The Scientific-Humanitarian Committee (Wissenschaftlich-humanitäres Komitee, WhK) was founded in Berlin on 14 or 15 May 1897, to campaign for social recognition of gay, bisexual and transgender men and women, and against their legal persecution. It was the first LGBT rights organization in history.

The WhK was founded on 15 May 1897 (four days before Oscar Wilde's release from prison) by Magnus Hirschfeld, a Jewish-German physician, sexologist and outspoken advocate for gender and sexual minorities. Original members of the WhK included physician Magnus Hirschfeld, publisher Max Spohr, lawyer Eduard Oberg and writer Franz Joseph von Bülow. Adolf Brand, Benedict Friedländer, and Kurt Hiller also joined the organisation. A split happened in 1903. In 1929, Hiller took over as chairman of the group from Hirschfeld. At its peak, the WhK had about 500 members, and branches in approximately 25 cities in Germany, Austria and the Netherlands.

This book, and other that may have survived the destruction of the Wissenschaftlich-humanitäres Komitee and the Institut für Sexualwissenschaft, are sought after by the Magnus-Hirschfeld-Gesellschaft in Berlin.

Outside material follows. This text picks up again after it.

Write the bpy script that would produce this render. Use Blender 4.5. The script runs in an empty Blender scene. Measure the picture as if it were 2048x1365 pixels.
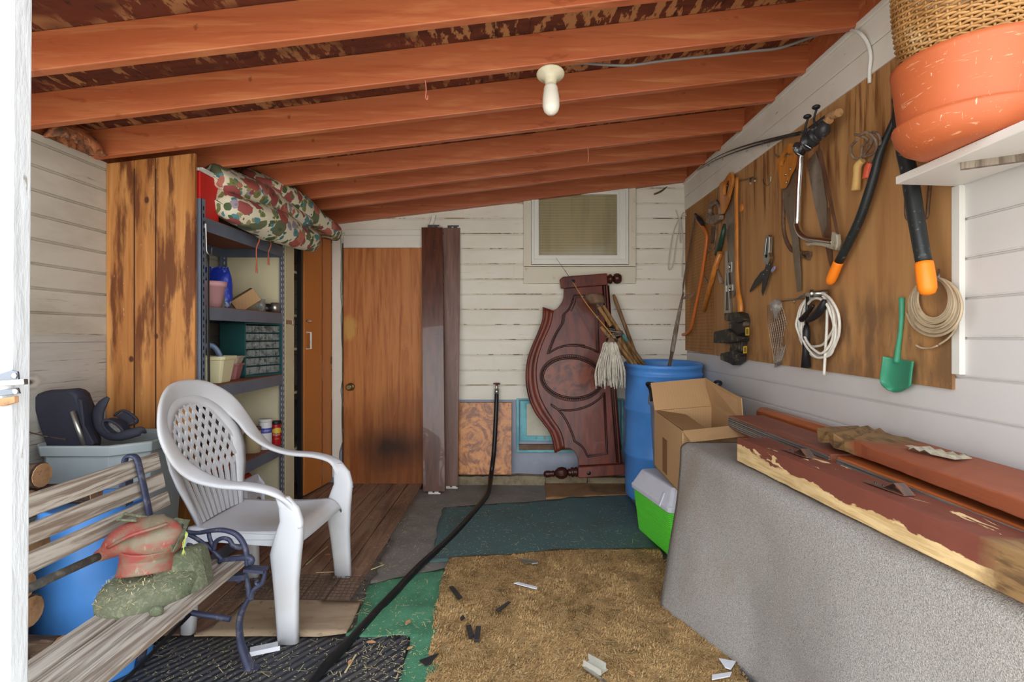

The Committee was based in the Institute for Sexual Sciences in Berlin, until 1933 when it was destroyed by the Nazis, from which it took a great deal of scientific theories on human sexuality – such as the idea of a third sex between a man and a woman. The initial focus of the Committee was to repeal Paragraph 175, an anti-gay piece of legislation of the Imperial Penal Code, which criminalized "coitus-like" acts between males, and the goal of this categorization of human sexuality was to demonstrate the innateness of homosexuality and thus make the criminal law against male-male gay sex in Germany at the time inapplicable.